Nous le redisons avec force : il faut repenser la place et l’enseignement du latin dans l’École républicaine, lui assurer les conditions d’une transmission dynamique et démocratique, trouver les moyens raisonnables de mettre fin à une optionnalisation qui aura été la porte ouverte à toutes les dérives : le latin n’est pas une discipline optionnelle parce qu’on ne choisit pas le latin, ou plutôt on n’a pas le choix, c’est le latin qui s’impose, qui nous saisit, comme on dit dans le langage du droit – autre héritage – que « le mort saisit le vif ». Quant aux allergiques invétérés, souvent mus par ce que j’aurais envie d’appeler une pathologie du réflexe démocratique, ou ceux qu’un enseignement ingrat de cette langue ont mis en délicatesse avec le latin, je les invite à lire la toute dernière et magnifique méditation de Valère Novarina sur la langue – Une langue inconnue – où il évoque son rapport à « l’ombre du latin » : « le latin difficile – où j’ai été cancre onze ans durant, mais sans lequel jamais je ne pourrais retrouver ni le sens, ni le fil du français et où il va : comme un menuisier qui travaillerait toujours de travers s’il ne savait tactilement ou par toucher mental le sens du bois ».

CÉCILIA SUZZONI

(1) Cécilia Suzzoni et Hubert Aupetit (dir.), Sans le latin…, Mille et une nuits, avril 2012.

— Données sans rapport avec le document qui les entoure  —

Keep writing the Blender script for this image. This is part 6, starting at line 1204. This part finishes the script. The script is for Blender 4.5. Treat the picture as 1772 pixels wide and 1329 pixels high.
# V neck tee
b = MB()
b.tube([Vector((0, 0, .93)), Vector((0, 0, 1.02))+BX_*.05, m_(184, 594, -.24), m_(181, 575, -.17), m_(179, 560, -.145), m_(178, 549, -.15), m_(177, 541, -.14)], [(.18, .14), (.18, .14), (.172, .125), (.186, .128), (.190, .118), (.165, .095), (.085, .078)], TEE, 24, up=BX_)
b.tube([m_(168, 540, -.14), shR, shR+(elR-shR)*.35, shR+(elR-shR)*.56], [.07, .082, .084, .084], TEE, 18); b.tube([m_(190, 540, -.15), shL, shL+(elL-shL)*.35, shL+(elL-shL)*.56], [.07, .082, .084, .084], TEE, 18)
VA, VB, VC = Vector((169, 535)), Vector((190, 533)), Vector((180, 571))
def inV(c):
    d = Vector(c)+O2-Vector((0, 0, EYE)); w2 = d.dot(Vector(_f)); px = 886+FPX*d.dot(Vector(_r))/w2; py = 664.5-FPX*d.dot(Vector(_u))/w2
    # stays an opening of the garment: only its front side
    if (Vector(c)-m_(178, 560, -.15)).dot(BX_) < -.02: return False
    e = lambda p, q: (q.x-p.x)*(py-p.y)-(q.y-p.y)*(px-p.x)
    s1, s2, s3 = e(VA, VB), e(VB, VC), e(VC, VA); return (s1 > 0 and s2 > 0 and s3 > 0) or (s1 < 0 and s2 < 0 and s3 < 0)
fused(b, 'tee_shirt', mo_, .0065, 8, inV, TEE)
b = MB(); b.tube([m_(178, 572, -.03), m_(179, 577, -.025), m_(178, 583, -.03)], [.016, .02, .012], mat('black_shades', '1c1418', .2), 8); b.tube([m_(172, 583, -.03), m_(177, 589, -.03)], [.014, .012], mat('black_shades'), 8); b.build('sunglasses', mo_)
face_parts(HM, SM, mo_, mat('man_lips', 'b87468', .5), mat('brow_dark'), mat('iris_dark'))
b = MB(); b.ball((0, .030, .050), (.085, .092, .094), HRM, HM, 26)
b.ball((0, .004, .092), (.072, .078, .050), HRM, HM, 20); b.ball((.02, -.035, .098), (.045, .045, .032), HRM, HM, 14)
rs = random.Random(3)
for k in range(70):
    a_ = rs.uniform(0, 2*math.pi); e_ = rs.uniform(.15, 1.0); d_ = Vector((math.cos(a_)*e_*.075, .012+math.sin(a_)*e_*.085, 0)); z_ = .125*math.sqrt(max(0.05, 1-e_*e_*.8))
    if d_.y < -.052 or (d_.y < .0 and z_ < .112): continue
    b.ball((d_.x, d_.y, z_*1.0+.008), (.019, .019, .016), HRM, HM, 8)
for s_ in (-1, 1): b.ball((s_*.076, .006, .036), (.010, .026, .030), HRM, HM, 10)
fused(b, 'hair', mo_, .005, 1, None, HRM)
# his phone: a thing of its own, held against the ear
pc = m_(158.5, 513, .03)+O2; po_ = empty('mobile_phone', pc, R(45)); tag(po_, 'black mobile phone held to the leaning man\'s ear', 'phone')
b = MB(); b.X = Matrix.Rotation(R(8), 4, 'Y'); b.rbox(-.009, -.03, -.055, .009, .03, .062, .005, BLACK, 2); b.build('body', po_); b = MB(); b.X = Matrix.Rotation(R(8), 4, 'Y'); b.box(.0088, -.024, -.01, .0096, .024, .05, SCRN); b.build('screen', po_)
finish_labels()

(2) Yves Bonnefoy, « Le latin, la démocratie, la poésie », postface de Sans le latin…, op. cit., p. 393.

(3) Cécilia Suzzoni, « Quand le mort saisit le vif », dans Enseigner les Humanités, Éditions Kimé, 2010, p. 160.

(4) François Jullien, De l’universel, de l’uniforme, du commun et du dialogue entre les cultures, Fayard 2008.

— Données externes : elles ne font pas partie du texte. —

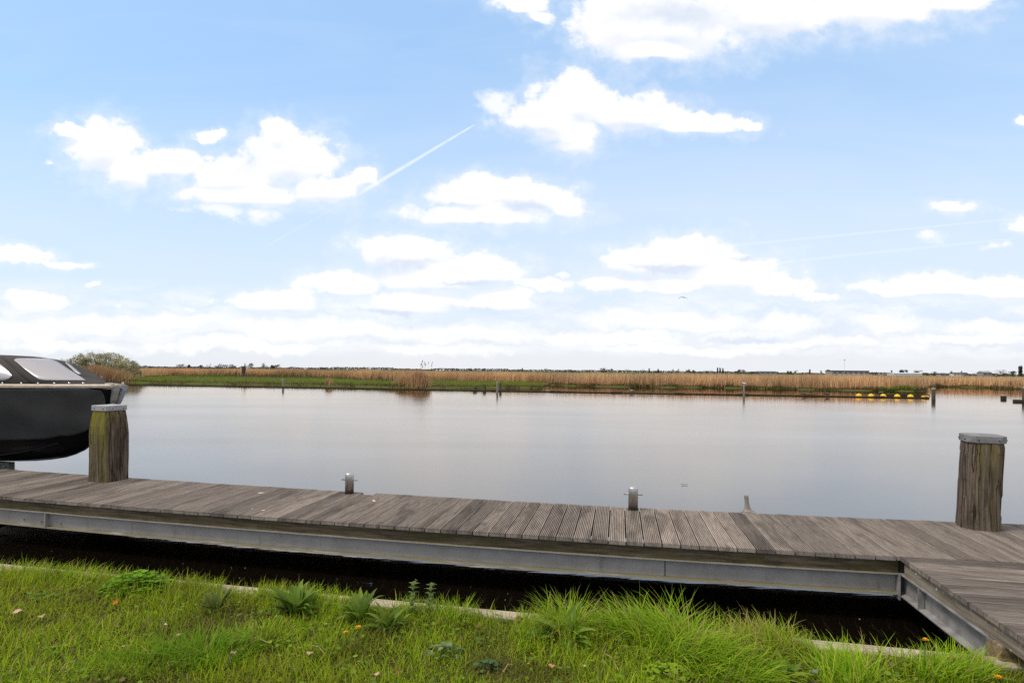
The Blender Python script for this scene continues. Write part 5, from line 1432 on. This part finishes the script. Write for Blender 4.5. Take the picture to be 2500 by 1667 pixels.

(5) Bernard Cerquiglini, Une langue orpheline, Les Éditions de Minuit, 2007, p. 24.

(6) On se souvient du combat courageux mené par l’helléniste Nicole Loraux il y a quelques années contre les tentatives du Front national pour annexer à sa cause les enjeux de la démocratie athénienne.

(7) Yves Bonnefoy, « Le latin, la démocratie, la poésie », postface de Sans le latin…, op. cit., p. 392.

(8) Pierre Judet de La Combe et Heinz Wismann, L’Avenir des langues. Repenser les Humanités, Passages, 2004, p. 220.

(9) On est heureux, bien que légèrement surpris, de lire sous la plume de Philippe Sollers, dans un récent numéro de sa revue L’Infini, une déclaration d’amour à la langue française en forme d’ode au latin et au grec : « Ah, s’il y avait une langue française encore capable de se souvenir du latin et du grec ! […]. La possibilité nouvelle de la langue française implique de revoir en priorité ce qu’elle doit au latin et au grec. À défaut, le français ne peut s’ouvrir qu’à sa néantisation », dans « Destin du français », L’Infini, automne 2011, n° 116, p. 52.

(10) Sans le latin…, op. cit., p. 396.